On Tuesday 30 May 2023 on Hwyl Stage at the Hay Festival performers and directors from two ground-breaking acclaimed productions, Peaceophobia and Waswasa – which explore faith, systemic racism and the lived experience of young Muslim men in Bradford and Birmingham – discussed why the arts are so secular and if audiences are scared of faith, and why.

There was a unique script reading performance accompanied by film and projection, and was followed by a post-show conversation.

Peaceophobia is on a current UK tour, co-produced by Fuel Theatre and Common Wealth, written by Zia Ahmed. Waswasa is a show by Mohammed Ali MBE, Soul City Arts and originally commissioned by B2022 Festival.

Collaborating at the event was Dr James Hodkinson, Professor of Modern Languages and plays a leading role in the Institute of Public Engagement at Warwick University. He specialises in forging links between academic research and the arts sector and moderated the session.

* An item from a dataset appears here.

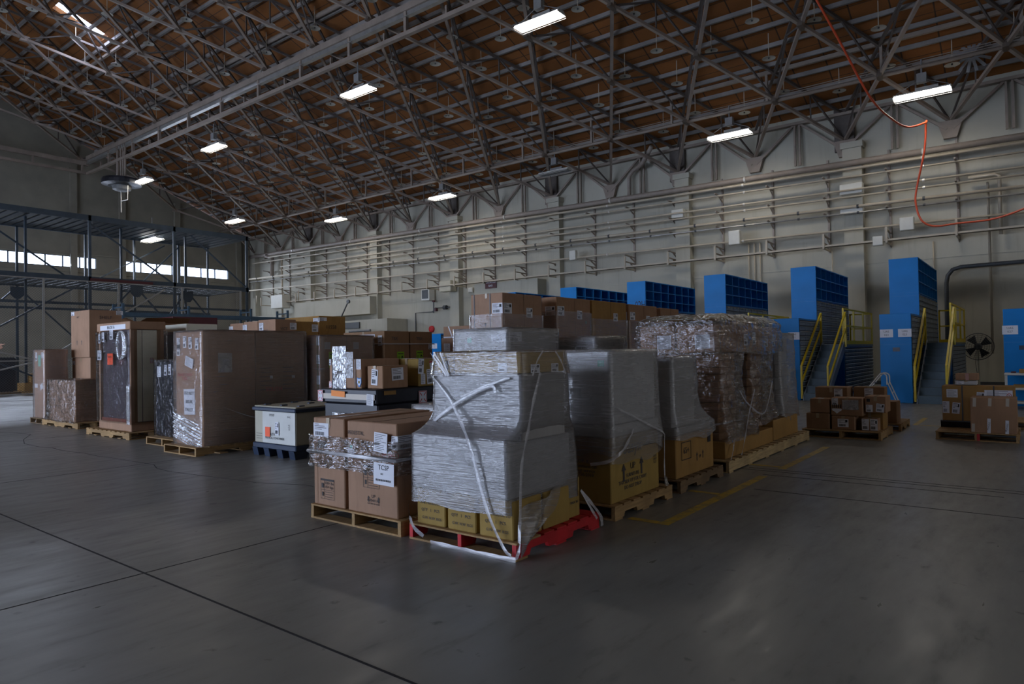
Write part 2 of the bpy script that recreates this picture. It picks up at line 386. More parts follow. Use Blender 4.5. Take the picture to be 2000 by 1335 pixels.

The panel comprised producers and actors from two Midlands arts organisations, Common Wealth Theatre, and Soul City Arts, both of which have recently run nationally acclaimed, immersive arts programmes dealing with the representation of Muslims and Islam in contemporary British society. Speaking to the panel, James posed questions as to why faith has been such a taboo in the arts sector, and why the topic is now starting to win funding. The panel also discussed the challenges this kind of work still faces and the impact it is having locally and nationally.